For each line that holds "scene", copy the line out.

**COLLECTED MATERIAL:**

## Start

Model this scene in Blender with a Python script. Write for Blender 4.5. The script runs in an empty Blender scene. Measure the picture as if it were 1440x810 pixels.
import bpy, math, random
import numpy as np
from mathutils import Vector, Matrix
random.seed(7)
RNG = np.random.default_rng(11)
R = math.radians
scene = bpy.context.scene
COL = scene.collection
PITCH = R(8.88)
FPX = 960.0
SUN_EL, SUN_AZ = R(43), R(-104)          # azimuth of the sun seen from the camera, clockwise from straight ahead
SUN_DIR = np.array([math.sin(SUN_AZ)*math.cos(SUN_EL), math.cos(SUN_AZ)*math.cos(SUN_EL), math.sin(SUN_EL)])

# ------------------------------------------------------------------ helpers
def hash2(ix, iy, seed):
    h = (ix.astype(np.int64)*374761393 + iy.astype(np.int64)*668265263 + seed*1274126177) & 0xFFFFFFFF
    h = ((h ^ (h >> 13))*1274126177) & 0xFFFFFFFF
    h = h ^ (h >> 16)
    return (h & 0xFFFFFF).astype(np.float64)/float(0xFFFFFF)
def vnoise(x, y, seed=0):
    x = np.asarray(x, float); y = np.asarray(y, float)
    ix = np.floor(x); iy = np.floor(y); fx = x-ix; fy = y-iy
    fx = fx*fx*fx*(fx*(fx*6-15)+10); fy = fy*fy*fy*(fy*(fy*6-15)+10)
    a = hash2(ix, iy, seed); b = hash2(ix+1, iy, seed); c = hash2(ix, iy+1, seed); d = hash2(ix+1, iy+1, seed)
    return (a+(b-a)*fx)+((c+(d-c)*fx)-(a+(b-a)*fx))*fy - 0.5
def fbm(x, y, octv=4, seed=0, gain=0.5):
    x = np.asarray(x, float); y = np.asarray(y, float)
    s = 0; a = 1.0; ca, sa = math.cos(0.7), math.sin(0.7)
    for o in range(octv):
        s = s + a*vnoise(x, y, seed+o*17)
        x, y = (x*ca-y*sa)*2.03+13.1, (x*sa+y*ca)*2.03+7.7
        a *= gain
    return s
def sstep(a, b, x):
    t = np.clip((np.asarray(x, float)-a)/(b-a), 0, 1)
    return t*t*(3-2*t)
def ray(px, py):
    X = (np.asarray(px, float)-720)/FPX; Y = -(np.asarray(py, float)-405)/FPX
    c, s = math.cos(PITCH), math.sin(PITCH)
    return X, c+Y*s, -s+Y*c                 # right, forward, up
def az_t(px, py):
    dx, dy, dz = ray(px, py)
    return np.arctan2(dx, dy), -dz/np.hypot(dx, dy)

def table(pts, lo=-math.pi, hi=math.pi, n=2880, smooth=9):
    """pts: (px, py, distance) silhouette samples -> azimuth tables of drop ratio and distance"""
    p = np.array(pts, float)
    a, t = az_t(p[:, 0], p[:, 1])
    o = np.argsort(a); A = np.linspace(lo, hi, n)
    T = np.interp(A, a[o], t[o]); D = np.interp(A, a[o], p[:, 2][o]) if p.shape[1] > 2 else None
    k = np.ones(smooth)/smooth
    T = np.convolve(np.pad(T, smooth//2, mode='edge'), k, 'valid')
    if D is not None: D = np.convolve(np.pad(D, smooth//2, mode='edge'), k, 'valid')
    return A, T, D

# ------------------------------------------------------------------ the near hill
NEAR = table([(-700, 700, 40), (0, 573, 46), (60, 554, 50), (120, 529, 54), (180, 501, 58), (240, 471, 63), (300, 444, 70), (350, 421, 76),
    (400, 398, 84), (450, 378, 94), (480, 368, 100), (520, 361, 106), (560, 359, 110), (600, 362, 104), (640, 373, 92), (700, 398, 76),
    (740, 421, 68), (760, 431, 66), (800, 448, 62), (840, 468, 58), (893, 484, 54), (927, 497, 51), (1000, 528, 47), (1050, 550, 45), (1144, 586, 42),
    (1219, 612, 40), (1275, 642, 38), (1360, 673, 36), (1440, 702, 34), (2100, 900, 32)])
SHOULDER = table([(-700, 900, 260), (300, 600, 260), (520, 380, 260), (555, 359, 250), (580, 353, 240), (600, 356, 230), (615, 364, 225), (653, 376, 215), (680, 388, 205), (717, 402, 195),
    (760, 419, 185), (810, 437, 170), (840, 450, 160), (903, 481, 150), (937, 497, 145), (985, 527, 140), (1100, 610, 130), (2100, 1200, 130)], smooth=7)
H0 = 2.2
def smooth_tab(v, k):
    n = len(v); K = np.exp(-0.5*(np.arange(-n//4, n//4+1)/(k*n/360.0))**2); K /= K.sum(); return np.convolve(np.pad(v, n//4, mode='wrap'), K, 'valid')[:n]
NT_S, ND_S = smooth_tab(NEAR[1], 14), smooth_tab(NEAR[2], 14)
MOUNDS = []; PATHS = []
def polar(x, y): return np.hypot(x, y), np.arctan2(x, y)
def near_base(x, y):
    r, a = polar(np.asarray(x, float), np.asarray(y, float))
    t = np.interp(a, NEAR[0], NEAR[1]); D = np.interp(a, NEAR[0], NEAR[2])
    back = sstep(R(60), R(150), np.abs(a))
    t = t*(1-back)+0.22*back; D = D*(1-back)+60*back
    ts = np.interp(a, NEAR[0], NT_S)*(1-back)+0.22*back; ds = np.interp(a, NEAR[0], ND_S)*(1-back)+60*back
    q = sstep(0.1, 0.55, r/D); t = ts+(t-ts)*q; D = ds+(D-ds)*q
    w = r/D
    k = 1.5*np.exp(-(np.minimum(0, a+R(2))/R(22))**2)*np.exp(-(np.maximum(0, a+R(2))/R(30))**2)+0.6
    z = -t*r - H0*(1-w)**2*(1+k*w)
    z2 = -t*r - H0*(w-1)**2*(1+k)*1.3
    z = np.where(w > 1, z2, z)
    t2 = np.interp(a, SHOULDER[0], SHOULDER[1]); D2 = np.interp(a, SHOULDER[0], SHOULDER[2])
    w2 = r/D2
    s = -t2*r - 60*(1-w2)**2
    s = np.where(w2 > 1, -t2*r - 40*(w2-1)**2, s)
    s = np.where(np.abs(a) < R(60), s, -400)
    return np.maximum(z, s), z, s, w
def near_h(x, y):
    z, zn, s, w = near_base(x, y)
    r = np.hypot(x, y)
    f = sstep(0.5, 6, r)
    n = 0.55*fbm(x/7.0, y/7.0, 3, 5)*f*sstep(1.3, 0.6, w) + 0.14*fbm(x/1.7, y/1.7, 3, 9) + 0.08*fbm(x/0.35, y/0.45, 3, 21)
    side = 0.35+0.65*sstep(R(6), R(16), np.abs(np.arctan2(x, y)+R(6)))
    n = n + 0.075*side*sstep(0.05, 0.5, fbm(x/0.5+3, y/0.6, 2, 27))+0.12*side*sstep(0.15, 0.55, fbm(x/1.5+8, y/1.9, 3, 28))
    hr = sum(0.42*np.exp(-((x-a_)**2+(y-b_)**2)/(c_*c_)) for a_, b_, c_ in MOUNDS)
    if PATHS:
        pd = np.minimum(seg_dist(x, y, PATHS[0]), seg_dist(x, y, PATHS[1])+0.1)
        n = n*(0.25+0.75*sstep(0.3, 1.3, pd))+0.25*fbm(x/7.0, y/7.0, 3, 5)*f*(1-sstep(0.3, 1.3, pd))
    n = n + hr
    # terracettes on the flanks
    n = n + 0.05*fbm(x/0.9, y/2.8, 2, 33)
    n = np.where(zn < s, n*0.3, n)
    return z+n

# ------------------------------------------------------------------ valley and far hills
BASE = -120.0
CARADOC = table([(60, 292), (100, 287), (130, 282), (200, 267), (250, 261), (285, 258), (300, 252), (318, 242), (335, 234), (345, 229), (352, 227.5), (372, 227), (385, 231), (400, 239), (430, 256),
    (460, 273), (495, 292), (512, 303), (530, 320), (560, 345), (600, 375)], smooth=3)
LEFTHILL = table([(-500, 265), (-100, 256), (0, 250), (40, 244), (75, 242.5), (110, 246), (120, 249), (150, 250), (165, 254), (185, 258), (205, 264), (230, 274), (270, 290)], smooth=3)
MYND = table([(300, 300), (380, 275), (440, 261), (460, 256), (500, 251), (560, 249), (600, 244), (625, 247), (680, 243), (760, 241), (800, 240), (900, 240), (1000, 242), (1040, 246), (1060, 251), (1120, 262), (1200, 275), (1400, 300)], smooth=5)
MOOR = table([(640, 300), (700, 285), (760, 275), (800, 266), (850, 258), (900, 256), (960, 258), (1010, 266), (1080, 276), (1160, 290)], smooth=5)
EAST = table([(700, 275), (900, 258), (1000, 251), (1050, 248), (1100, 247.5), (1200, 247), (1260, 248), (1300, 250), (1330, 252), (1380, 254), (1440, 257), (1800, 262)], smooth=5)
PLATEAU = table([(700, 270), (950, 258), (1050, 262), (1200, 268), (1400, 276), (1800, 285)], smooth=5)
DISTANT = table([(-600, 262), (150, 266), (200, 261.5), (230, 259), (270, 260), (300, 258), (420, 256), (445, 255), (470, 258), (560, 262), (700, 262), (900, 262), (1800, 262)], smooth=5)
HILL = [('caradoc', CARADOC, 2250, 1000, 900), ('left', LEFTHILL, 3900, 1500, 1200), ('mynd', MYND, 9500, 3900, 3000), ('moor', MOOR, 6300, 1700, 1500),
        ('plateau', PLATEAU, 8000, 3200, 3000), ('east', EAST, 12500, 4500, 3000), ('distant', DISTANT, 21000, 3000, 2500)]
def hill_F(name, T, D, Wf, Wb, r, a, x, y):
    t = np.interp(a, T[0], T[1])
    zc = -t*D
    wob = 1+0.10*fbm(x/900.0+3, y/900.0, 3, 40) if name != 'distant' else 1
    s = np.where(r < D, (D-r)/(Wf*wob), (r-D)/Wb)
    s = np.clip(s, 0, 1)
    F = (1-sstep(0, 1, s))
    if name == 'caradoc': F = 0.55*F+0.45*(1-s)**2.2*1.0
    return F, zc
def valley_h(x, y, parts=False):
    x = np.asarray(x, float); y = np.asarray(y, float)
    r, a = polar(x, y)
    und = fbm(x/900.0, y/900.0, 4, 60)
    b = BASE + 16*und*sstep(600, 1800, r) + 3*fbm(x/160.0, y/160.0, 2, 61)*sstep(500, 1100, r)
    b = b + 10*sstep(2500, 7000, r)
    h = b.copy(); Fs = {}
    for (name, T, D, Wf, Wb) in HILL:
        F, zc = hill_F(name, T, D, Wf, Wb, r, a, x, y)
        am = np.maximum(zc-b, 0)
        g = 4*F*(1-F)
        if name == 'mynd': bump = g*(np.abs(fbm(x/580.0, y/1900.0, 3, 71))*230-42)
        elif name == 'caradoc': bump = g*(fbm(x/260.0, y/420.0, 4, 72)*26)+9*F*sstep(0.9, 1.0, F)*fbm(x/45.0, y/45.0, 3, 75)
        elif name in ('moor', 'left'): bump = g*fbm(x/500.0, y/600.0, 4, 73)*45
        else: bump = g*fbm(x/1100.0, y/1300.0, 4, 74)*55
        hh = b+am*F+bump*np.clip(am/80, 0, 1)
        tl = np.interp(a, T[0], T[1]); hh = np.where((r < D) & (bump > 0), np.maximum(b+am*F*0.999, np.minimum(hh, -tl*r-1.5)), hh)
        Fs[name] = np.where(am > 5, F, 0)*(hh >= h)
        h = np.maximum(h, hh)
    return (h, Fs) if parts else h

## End

**TASK SOLUTION:**
Model this scene in Blender with a Python script. Write for Blender 4.5. The script runs in an empty Blender scene. Measure the picture as if it were 1440x810 pixels.
scene = bpy.context.scene
COL = scene.collection